As the pictures of the apartment show, sometimes the size of the public rooms in those grand pre-war apartments can be too big. By the time you load up the living room with enough furniture to fill it, the room looks like a hotel lobby. Meanwhile, The dining room table and the chandelier look puny, but anything larger would be insane.

I believe that this building is one the more notoriously difficult buildings to get into, which is rather ironic, given how out of fashion Sutton Place is now.

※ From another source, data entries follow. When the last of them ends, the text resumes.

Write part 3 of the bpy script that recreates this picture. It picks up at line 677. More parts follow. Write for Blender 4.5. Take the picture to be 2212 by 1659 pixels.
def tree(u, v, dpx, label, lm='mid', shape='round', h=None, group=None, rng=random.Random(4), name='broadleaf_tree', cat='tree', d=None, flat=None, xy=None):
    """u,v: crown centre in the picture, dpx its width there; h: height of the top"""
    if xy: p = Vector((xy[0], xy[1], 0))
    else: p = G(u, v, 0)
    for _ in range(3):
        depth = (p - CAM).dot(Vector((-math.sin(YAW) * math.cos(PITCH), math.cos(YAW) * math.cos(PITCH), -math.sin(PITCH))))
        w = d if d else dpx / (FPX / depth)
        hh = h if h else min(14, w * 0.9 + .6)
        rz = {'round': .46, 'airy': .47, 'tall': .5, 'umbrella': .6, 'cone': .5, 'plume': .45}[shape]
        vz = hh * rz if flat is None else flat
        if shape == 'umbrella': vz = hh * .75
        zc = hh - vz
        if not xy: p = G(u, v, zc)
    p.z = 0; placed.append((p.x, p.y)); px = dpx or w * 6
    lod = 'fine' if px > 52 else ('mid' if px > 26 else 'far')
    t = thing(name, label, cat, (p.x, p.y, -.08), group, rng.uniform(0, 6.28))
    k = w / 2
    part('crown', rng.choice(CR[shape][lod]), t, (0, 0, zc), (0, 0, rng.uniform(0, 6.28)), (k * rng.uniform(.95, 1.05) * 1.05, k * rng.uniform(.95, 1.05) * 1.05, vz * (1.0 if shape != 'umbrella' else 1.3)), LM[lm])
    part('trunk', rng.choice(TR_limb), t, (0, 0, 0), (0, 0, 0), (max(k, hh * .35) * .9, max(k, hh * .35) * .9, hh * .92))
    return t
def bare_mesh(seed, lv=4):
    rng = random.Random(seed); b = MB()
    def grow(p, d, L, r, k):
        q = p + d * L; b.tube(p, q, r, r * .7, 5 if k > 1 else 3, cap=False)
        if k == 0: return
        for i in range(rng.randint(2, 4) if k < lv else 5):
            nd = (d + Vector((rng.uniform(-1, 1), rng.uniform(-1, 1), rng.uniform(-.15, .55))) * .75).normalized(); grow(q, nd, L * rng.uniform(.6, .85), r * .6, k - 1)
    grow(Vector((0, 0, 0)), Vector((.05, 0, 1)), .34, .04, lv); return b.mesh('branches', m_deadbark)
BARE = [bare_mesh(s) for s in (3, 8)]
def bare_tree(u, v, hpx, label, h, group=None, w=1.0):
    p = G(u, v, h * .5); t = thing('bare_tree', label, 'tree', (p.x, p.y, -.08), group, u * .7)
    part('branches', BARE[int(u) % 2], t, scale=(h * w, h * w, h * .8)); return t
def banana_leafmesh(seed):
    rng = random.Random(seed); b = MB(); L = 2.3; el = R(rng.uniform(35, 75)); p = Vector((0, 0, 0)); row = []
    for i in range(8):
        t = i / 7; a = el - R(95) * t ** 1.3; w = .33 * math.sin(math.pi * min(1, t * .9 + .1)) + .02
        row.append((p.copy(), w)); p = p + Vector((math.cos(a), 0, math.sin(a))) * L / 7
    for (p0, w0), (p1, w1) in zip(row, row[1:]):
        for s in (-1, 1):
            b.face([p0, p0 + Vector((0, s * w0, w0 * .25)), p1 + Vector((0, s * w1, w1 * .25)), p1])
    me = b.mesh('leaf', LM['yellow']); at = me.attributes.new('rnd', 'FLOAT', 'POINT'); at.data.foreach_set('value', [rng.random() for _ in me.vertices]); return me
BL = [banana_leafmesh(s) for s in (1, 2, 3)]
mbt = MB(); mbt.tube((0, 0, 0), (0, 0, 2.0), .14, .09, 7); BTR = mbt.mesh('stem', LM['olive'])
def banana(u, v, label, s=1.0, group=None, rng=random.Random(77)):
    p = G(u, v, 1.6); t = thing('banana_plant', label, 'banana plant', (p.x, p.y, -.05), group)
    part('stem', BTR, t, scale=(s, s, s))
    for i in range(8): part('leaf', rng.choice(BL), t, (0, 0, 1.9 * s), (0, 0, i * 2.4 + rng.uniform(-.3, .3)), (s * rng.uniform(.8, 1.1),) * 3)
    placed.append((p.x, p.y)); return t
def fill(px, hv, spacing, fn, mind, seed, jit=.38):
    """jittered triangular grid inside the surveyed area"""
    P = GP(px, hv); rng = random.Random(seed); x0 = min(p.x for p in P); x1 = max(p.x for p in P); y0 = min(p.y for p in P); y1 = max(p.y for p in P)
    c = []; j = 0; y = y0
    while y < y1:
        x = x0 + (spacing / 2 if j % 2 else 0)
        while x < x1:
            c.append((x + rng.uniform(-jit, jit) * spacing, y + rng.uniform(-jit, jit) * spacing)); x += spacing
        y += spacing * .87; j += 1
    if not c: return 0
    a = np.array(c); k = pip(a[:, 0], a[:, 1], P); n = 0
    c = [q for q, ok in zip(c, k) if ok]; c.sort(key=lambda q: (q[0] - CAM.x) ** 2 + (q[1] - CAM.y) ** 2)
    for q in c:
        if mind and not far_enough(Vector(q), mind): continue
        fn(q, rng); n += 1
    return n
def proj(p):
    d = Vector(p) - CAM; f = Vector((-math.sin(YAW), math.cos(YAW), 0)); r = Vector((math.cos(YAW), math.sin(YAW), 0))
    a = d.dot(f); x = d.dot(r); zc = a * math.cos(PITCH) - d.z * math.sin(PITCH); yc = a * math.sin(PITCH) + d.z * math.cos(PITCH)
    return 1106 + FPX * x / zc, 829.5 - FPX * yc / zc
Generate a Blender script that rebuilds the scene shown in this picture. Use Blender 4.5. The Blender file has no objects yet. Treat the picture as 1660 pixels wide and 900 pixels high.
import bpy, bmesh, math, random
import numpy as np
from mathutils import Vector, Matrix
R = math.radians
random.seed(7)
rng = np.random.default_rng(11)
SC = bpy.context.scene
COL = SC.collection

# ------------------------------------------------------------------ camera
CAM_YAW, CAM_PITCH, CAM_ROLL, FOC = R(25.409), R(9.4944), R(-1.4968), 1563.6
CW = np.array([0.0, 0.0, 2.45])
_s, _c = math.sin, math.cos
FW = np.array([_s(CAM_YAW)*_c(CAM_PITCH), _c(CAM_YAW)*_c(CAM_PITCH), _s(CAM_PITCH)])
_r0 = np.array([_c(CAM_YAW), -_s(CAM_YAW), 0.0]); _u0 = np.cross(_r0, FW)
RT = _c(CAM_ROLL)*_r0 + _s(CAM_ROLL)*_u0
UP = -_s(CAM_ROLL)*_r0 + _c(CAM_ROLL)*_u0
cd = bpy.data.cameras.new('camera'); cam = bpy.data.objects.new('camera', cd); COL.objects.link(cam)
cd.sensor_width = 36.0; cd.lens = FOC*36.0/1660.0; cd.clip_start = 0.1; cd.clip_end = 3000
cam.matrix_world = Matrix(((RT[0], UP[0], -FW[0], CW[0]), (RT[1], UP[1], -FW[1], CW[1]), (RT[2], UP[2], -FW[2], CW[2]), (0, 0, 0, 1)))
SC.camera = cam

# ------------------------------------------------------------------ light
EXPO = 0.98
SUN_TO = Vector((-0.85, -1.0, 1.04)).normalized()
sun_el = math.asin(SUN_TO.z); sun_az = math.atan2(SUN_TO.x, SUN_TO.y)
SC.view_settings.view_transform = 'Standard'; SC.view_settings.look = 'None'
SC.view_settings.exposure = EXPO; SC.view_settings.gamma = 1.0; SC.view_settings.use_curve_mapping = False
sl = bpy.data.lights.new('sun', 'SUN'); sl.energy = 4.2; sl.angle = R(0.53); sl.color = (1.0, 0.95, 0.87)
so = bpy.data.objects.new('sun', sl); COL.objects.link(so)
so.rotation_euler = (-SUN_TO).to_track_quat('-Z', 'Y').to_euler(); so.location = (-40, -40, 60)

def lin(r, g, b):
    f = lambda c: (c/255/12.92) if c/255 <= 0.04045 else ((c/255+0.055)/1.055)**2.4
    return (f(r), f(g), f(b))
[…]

The apartments are nice, but it's a barren neighborhood comprised of big bland buildings filled with old people waiting to die.

l'il gay boy said...

There's a theme running through both these properties; the dated decor is a hallmark of New York/Long Island "Old Money" (in caps, of course).

There are a lot of nouveau riches would are willing to pay top dollar for such "instant respectability"; raising the price on the stodgy Sutton Place apartment may just do the trick.

As for "hoity-toity" Southampton, it has alway been considered the seat of old money on the East End; sure, there are plenty of bazillionaires in Easthampton, but locally it's generally been a given that one bought there if they were unable to reach the rarified air at the top of the Hamptons ladder in Southampton.

West- & Bridgehampton are considered suitable for the "arrivistes", whilst places like Amagansett & Water Mill traditionally attracted the -- *gasp* -- "artistic types".


Anonymous said...

Sutton Place will forever be engrained in my memory..when Bill Blass lived their his suite was excpetional and certainly suggested the "way to live"

Anonymous said...

The Rabbi consistently experiences "A" line apartments at 1 Sutton Place South as little slices of (non-Jewish) heaven. Steven F and Kinderlach, a chandelier will never look puny when following the Rabbi's iron-clad rule: the light fixture absolutely, positively must always be twice the number of inches in diameter as the width of the room in feet. This rule is at least as important as never, ever wearing white after Labor Day or before Passover. Now the Rabbi never repeats gossip, so pay attention Kinderlach because she's only going to reveal this once: the board of 1 Sutton Place South had the chutzpah to initiate litigation against the City of New York to prevent its garden, leased for 50 years from New York City, from its transformation to a public park. In an all too rare victory for the Little People, the City of New York prevailed.

Rabbi Hedda LaCasa
Via Telegraphic Reportage
Upper West Side

Anonymous said...

Jo is one very lucky lady. Mr. Halling died before he could make her ex-wife #6!!

Rugby E. Root said...

Meissen figurines:Precious Moments figurines::Vermeer:Thomas Kinkade.